SOFIA observations of far-infrared hydroxyl emission toward classical ultracompact HII/OH maser regions

TL;DR

This study uses SOFIA to observe far-infrared hydroxyl emission in dense, warm regions around ultracompact HII regions, providing new insights into the physical conditions of these environments.

Contribution

First observations of specific far-infrared OH lines in ultracompact HII regions using SOFIA, combined with non-LTE modeling to interpret the emission.

Findings

Detected OH lines in dense, warm environments

Distinguished between low-abundance envelopes and high-abundance sources

Provided constraints on physical conditions of the regions

Abstract

The hydroxyl radical (OH) is found in various environments within the interstellar medium (ISM) of the Milky Way and external galaxies, mostly either in diffuse interstellar clouds or in the warm, dense environments of newly formed low-mass and high-mass stars, i.e, in the dense shells of compact and ultracompact HII regions (UCHIIRs).

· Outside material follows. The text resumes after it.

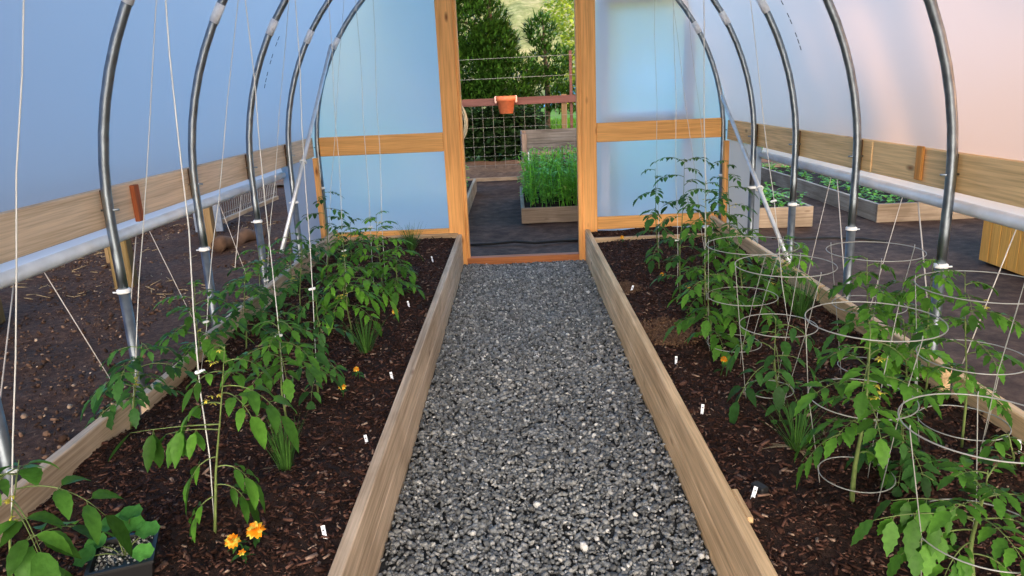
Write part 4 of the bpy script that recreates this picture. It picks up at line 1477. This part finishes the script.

Until today, most studies of interstellar OH involved the molecule's radio wavelength hyperfine structure (hfs) transitions. These lines are generally not in LTE and either masing or over-cooling complicates their interpretation. In the past, observations of transitions between different rotational levels of OH, which are at far-infrared wavelengths, have suffered from limited spectral and angular resolution. Since these lines have critical densities many orders of magnitude higher than the radio wavelength ground state hfs lines and are emitted from levels with more than 100 K above the ground state, when observed in emission, they probe very dense and warm material. We probe the warm and dense molecular material surrounding the UCHIIR/OH maser sources W3(OH), G10.62-0.39 and NGC 7538 IRS1 by studying the $^2\Pi_{{1/2}}, J = {3/2} - {1/2}$ rotational transition of OH in emission and, toward the last source also the molecule's $^2\Pi_{3/2}, J = 5/2 - 3/2$ ground-state transition in absorption. We used the Stratospheric Observatory for Infrared Astronomy (SOFIA) to observe these OH lines, which are near 1.84 THz ($163 \mu$m) and 2.51 THz ($119.3 \mu$m). We clearly detect the OH lines, some of which are blended with each other. Employing non-LTE radiative transfer calculations we predict line intensities using models of a low OH abundance envelope versus a compact, high-abundance source corresponding to the origin of the radio OH lines.